Quatre ans après l’assassinat du président Jovenel Moïse, les voix qui s’élevaient hier contre son régime se sont étrangement tues. Journalistes, militants, intellectuels, artistes ou membres d’organisations de la société civile : ceux qui dénonçaient l’autoritarisme, la corruption et la dérive oligarchique du pouvoir d’alors semblent aujourd’hui frappés d’un silence assourdissant. D’où une question brûlante : ces opposants non élus étaient-ils sincères ou simplement des bluffeurs politiques ?
Port-au-Prince, le 1er novembre 2025._Sous la plume acérée de Renald Lubérice, cette interrogation résonne comme une mise en procès moral d’une génération d’indignés. Entre 2017 et 2021, ces figures dominaient l’espace public et médiatique, érigées en gardiens autoproclamés de la République. Mais à mesure que l’État s’effondre, que les gangs contrôlent des pans entiers du territoire et que la misère s’installe, leurs voix se sont tues. Là où ils dénonçaient hier la dérive présidentielle, ils tolèrent aujourd’hui l’absence totale d’État. Là où ils invoquaient la Constitution, ils acceptent un provisoire sans fin.
Selon Lubérice, cette disparition du débat révèle une vérité dérangeante : « beaucoup d’entre eux n’étaient pas des révolutionnaires, mais des gestionnaires de révolte ». Leur indignation, calibrée pour les micros et tempérée pour les bailleurs, aurait été davantage une stratégie qu’une conviction. Ils voulaient, écrit-il, « une révolution sans douleur, un changement sans sacrifice ». Résultat : les moralistes de la transition sont devenus les experts du silence. La contestation s’est transformée en carrière ; le courage, en protocole ; et la colère populaire, en simple opportunité de positionnement.
De la rue aux salons de la coopération
L’auteur rappelle qu’au-delà de ses erreurs, Jovenel Moïse portait une ambition : celle d’ébranler un ordre établi et de libérer le pays des rentes économiques et politiques. Son assassinat, selon lui, ne fut pas la victoire du peuple, mais celle du système qu’il dérangeait. Les promoteurs d’une « transition de rupture » auraient finalement scellé, par leur silence, le retour de l’ancien ordre.
Pendant que les anciens porte-voix de la morale publique se recyclent en consultants, le peuple, lui, continue de payer le prix de la désillusion. Les mères de Bel-Air, les jeunes de La Saline, les enseignants impayés, les enfants déplacés de Carrefour ou de Gros-Morne se souviennent encore de ceux qui criaient pour la gloire et de ceux qui criaient pour le peuple.

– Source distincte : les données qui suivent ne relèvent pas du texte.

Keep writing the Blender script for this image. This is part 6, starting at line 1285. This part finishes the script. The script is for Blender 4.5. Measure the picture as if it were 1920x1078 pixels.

De l’indignation à la responsabilité
Pour Renald Lubérice, l’histoire retiendra que ces opposants non élus ont peut-être remporté la bataille médiatique, mais perdu la guerre morale. Ils ont confondu la chute d’un président avec la renaissance d’une nation. Or, souligne-t-il, « le vrai courage n’était pas de hurler contre Jovenel Moïse, mais de continuer à parler après lui, quand la peur s’est faite gouvernement et que la vérité s’est faite orpheline ».
Haïti, conclut-il, ne réclame plus des indignés intermittents, mais des bâtisseurs obstinés — ceux qui refusent le confort du silence pour redonner voix à une République à bout de souffle.